メルハバ通信

兵庫県高砂市在住。2017年4月まで20年間トルコに滞在。

イスタンブールのラマダン

一昨日の午後から連続ドラマのエキストラに駆り出されて、昨日の明け方に帰って来た。
撮影は、夜9時頃に始まり、深夜の1時半には終わっていたが、エキストラたちはエージェントが用意した2台のミニバスで、各々の自宅付近まで送られて行くため、遠隔地に住んでいる私が家にたどり着くのは、どうしても遅い時間になってしまう。
昨日も、結局、3時間近くミニバスに揺られて、イスタンブールの様々なラマダンの夜を眺めることができた。ラマダンは、今月の6日に始まっている。
撮影現場は、イスタンブールで最もイスラムの濃い地区の一つと言われるファティフ・チャルシャンバで、撮影が終わって外に出ると、街角にはスカーフや黒い布をすっぽり被った敬虔そうな女性や子供たちが未だ多数往来していた。
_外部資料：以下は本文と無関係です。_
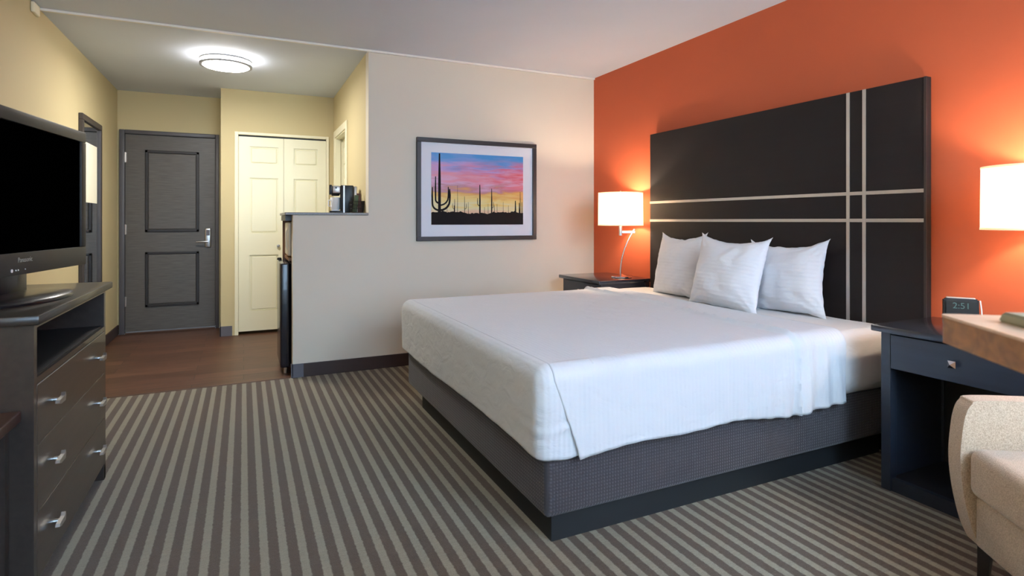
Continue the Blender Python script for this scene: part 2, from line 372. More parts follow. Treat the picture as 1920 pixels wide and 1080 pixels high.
# ---------------- entry door
d = bpy.data.objects.new('door_1', None); COL.objects.link(d); d.location = (DX0, YD, 0); d['kind'] = 'structure'; d['label'] = 'charcoal two panel entry door in a dark frame'; d['category'] = 'door'
W = DX1-DX0
bm = bmesh.new(); fx0 = -1.154-DX0; fx1 = -.242-DX0
box(bm, fx0, -.002, -.03, .08, 0, 2.11, bev=.006); box(bm, W+.002, fx1, -.03, .08, 0, 2.11, bev=.006); box(bm, -.002, W+.002, -.03, .08, DZ+.003, 2.11, bev=.006)
obj('door_frame', bm, 'doorframe', d, smooth=30)
obj('door_slab', bx(0, W, 0, .045, .02, DZ, bev=.002), 'doorgrey', d)
for (z0, z1) in ((1.052, 1.91), (.268, .843)):
    px0, px1 = -.93-DX0, -.435-DX0
    bm = bmesh.new(); t = .027
    for (a, b2, c2, e2) in ((px0, px1, z1-t, z1), (px0, px1, z0, z0+t), (px0, px0+t, z0, z1), (px1-t, px1, z0, z1)):
        box(bm, a, b2, -.012, .002, c2, e2, bev=.004)
    o = obj('panel_moulding', bm, 'doormould', d); o['label'] = 'near black moulding'
    bm = bx(px0+.03, px1-.03, -.007, .002, z0+.03, z1-.03, bev=.006); obj('panel', bm, 'doorgrey', d)
for z in (1.825, 1.08, .335):
    bm = bx(-.012, .012, -.006, .003, z-.05, z+.05, bev=.001); tube(bm, [(0, -.008, z-.052), (0, -.008, z+.052)], .006, 8); obj('hinge', bm, 'steel', d)
lk = obj('lock_plate', bx(.725, .785, -.022, .001, .88, 1.09, bev=.012, seg=3), 'steel', d, smooth=40)
bm = bmesh.new(); tube(bm, [(.755, -.02, .945), (.755, -.055, .945)], .011); tube(bm, [(.757, -.055, .945), (.70, -.058, .945), (.645, -.05, .943)], [.010, .009, .007]); obj('lever_handle', bm, 'steel', lk, smooth=60)
obj('card_reader', bx(.738, .772, -.026, -.018, 1.01, 1.07, bev=.003), 'basegrey', lk)
bm = bmesh.new(); tube(bm, [(W/2-.01, .0, 1.52), (W/2-.01, -.005, 1.52)], .012); obj('peephole', bm, 'steel', d)
bm = bx(DX0-.0, DX1, YD-.02, YD+.06, -.001, .012, bev=.003); struct('trim_4', bm, 'threshold', 'brown sill under the entry door', 'threshold')

# ---------------- closet bifold doors
d = bpy.data.objects.new('door_2', None); COL.objects.link(d); d.location = (CX0, YC, 0); d['kind'] = 'structure'; d['label'] = 'cream bifold closet doors with raised panels'; d['category'] = 'door'
W = CX1-CX0
bm = bmesh.new(); box(bm, -.022, .012, -.012, .10, 0, CZ+.022, bev=.003); box(bm, W-.012, W+.014, -.012, .10, 0, CZ+.022, bev=.003); box(bm, .012, W-.012, -.012, .10, CZ-.006, CZ+.022, bev=.003)
obj('door_frame', bm, 'creamtrim', d)
obj('track', bx(.012, W-.012, .03, .06, CZ-.03, CZ-.006), 'black', d)
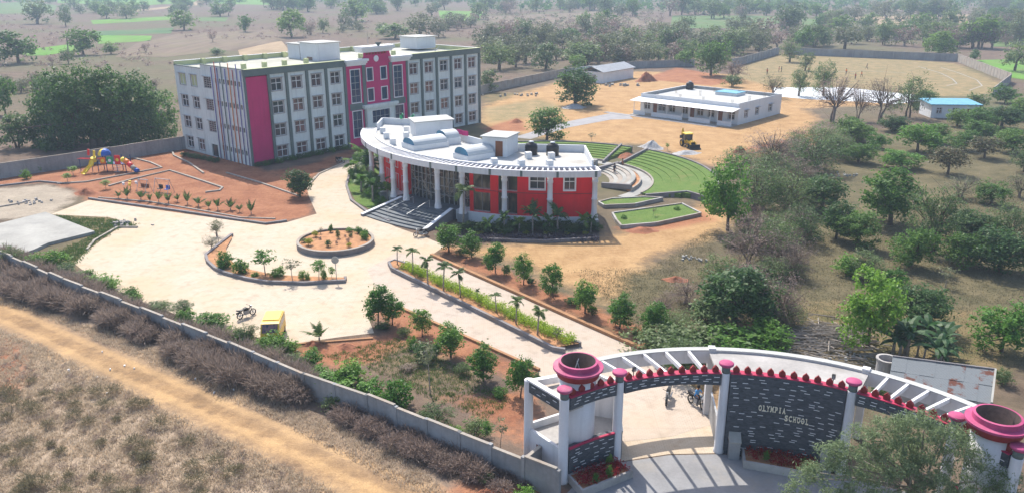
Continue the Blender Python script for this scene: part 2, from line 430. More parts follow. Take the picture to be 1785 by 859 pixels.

皆が断食している敬虔な家庭の専業主婦の場合、ラマダンの最中は、昼食を用意する必要もないから、昼は仮眠を多く取り、飲食可能な夜は、こうして遅くまでぶらぶらしながら楽しんでいるのかもしれない。
女性に比べて男の姿は大分少なかったけれど、スカーフを被った奥さんや子供たちと連れ立って歩くお父さんたちもいた。翌日休める土曜の晩だったからだろうか?
私が乗ったミニバスは、まずヨーロッパ側でボスポラス海峡沿いのオルタキョイとサルエルに寄ったが、オルタキョイの辺りで凄い渋滞に巻き込まれてしまう。オルタキョイの繁華街は、深夜の2時を回っていたのに、未だ多くの人たちで賑わっていた。
しかし、こちらはラマダンと全く関係のない、いつもの週末の光景だったと思う。行き交う人々の大半は酒を飲んでいたに違いない。イスタンブールには様々な顔がある。
こうして、深夜の繁華街を過ぎたところで、エキストラの一人が、エージェントの担当者であるアブドゥルラ―さんに訊いた。「貴方はどの辺りの街で飲むんですか?」
これに対するアブドゥルラ―さんの答えはなかなか意外なものだった。「いや、僕は酒をまったく飲まないので、何処にも行きません」
映画や連続ドラマの制作に関わっている人たちの殆どは酒を飲み、現政権やイスラム的な風潮を嫌う傾向がある。彼らに訊くと、「うちの業界では100%が飲む」なんて力んだりする。
そのため、もしやと思って、私もアブドゥルラ―さんに、それが宗教的な理由によるものかどうか確認してみたけれど、彼は「そういうわけじゃなくて、酒が嫌いなだけですよ」と笑っていた。
アブドゥルラ―さん、歳は30ぐらいだろうか? アブドゥルラ―なんてアラビア語由来の名前を付けるのだから、両親はある程度イスラム的な人であるような気もする。少なくとも濃い政教分離主義者であれば、こういう名前を避けるのではないかと思う。
昨年、長期にわたって行動を共にした映画製作スタッフの中に、皆がビールを飲んでいる席でも、全く口にしようとしない若者がいた。気になって、「君は酒を飲まないのか?」と訊いたら、「飲酒は私たちの宗教で禁じられています」と答えたので驚いてしまった。既に決して「100%」ではなくなっているのである。
彼は、東部スィヴァス県出身の敬虔な家族のもとで育ったものの、子供の頃から観ていた日本のアニメに憧れて、この業界に入ったという。
産業化、そして都市化が進み、人々を隔てていた宗派やイデオロギーの垣根がどんどん低くなり、かつては職種や業界毎に見られた傾向もますます曖昧になって来ているのだろう。敬虔なスンニー派の家庭で育った青年が、学校や職場で、政教分離主義者やアレヴィー派の家族の娘と知り合って結婚したりする例も増えているようだ。
一部では、政教分離主義者とイスラム主義者の両極化が進んでいると騒がれているけれど、双方がお互いに混ざり合い、多様化しているのがトルコ社会の実態ではないかと思う。

*写真:昨日だか一昨日のイフタル(断食明けの夕食)に参席したエルドアン大統領夫妻。大統領と握手して、隣の席に座りながら写真に収まっているのは、同性愛者で性転換した歌手のビュレント・エルソイ氏。他のイスラム圏ではどうなのか解らないが、トルコでは特に驚くべき光景でもない。